*What this task involves*
Output the data exactly, with every line intact.

########

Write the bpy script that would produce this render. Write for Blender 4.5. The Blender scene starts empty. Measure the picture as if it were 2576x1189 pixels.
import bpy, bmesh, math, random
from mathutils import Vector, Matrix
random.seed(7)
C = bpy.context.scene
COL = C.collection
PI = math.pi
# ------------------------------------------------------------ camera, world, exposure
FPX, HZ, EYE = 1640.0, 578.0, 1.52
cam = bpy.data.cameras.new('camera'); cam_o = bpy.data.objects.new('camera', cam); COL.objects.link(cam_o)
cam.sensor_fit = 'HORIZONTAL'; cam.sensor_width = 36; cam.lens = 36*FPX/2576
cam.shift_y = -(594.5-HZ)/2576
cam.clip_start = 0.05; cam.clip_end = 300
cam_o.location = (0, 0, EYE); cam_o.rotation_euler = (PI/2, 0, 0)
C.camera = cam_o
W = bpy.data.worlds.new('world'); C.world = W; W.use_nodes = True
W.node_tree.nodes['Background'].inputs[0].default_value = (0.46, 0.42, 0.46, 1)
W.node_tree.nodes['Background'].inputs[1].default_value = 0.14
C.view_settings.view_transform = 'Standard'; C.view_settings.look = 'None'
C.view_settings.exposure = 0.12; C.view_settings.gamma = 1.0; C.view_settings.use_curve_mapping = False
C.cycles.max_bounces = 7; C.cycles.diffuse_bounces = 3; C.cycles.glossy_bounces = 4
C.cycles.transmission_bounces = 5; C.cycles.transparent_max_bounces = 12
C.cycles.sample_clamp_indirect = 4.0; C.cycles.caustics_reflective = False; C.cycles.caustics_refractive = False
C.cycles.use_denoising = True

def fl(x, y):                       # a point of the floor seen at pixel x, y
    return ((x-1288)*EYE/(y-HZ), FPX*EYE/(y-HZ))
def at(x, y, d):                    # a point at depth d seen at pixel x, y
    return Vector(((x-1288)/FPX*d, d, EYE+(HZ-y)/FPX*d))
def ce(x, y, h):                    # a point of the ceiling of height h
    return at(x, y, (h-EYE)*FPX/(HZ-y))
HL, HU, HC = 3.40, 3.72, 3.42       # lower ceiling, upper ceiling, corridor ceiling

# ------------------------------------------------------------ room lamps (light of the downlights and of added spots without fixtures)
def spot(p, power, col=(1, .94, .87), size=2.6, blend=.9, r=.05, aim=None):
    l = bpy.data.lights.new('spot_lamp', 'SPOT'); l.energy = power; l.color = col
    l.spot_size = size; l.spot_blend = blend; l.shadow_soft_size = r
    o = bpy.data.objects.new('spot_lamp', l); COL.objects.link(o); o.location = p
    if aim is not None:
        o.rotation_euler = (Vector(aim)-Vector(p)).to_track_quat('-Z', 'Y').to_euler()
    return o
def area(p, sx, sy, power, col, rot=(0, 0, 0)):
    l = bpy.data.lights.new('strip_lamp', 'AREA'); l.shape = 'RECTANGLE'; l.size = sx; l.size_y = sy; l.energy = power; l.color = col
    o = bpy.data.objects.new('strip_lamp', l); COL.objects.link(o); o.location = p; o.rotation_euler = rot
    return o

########

*Full output*
Write the bpy script that would produce this render. Write for Blender 4.5. The Blender scene starts empty. Measure the picture as if it were 2576x1189 pixels.
import bpy, bmesh, math, random
from mathutils import Vector, Matrix
random.seed(7)
C = bpy.context.scene
COL = C.collection
PI = math.pi
# ------------------------------------------------------------ camera, world, exposure
FPX, HZ, EYE = 1640.0, 578.0, 1.52
cam = bpy.data.cameras.new('camera'); cam_o = bpy.data.objects.new('camera', cam); COL.objects.link(cam_o)
cam.sensor_fit = 'HORIZONTAL'; cam.sensor_width = 36; cam.lens = 36*FPX/2576
cam.shift_y = -(594.5-HZ)/2576
cam.clip_start = 0.05; cam.clip_end = 300
cam_o.location = (0, 0, EYE); cam_o.rotation_euler = (PI/2, 0, 0)
C.camera = cam_o
W = bpy.data.worlds.new('world'); C.world = W; W.use_nodes = True
W.node_tree.nodes['Background'].inputs[0].default_value = (0.46, 0.42, 0.46, 1)
W.node_tree.nodes['Background'].inputs[1].default_value = 0.14
C.view_settings.view_transform = 'Standard'; C.view_settings.look = 'None'
C.view_settings.exposure = 0.12; C.view_settings.gamma = 1.0; C.view_settings.use_curve_mapping = False
C.cycles.max_bounces = 7; C.cycles.diffuse_bounces = 3; C.cycles.glossy_bounces = 4
C.cycles.transmission_bounces = 5; C.cycles.transparent_max_bounces = 12
C.cycles.sample_clamp_indirect = 4.0; C.cycles.caustics_reflective = False; C.cycles.caustics_refractive = False
C.cycles.use_denoising = True

def fl(x, y):                       # a point of the floor seen at pixel x, y
    return ((x-1288)*EYE/(y-HZ), FPX*EYE/(y-HZ))
def at(x, y, d):                    # a point at depth d seen at pixel x, y
    return Vector(((x-1288)/FPX*d, d, EYE+(HZ-y)/FPX*d))
def ce(x, y, h):                    # a point of the ceiling of height h
    return at(x, y, (h-EYE)*FPX/(HZ-y))
HL, HU, HC = 3.40, 3.72, 3.42       # lower ceiling, upper ceiling, corridor ceiling

# ------------------------------------------------------------ room lamps (light of the downlights and of added spots without fixtures)
def spot(p, power, col=(1, .94, .87), size=2.6, blend=.9, r=.05, aim=None):
    l = bpy.data.lights.new('spot_lamp', 'SPOT'); l.energy = power; l.color = col
    l.spot_size = size; l.spot_blend = blend; l.shadow_soft_size = r
    o = bpy.data.objects.new('spot_lamp', l); COL.objects.link(o); o.location = p
    if aim is not None:
        o.rotation_euler = (Vector(aim)-Vector(p)).to_track_quat('-Z', 'Y').to_euler()
    return o
def area(p, sx, sy, power, col, rot=(0, 0, 0)):
    l = bpy.data.lights.new('strip_lamp', 'AREA'); l.shape = 'RECTANGLE'; l.size = sx; l.size_y = sy; l.energy = power; l.color = col
    o = bpy.data.objects.new('strip_lamp', l); COL.objects.link(o); o.location = p; o.rotation_euler = rot
    return o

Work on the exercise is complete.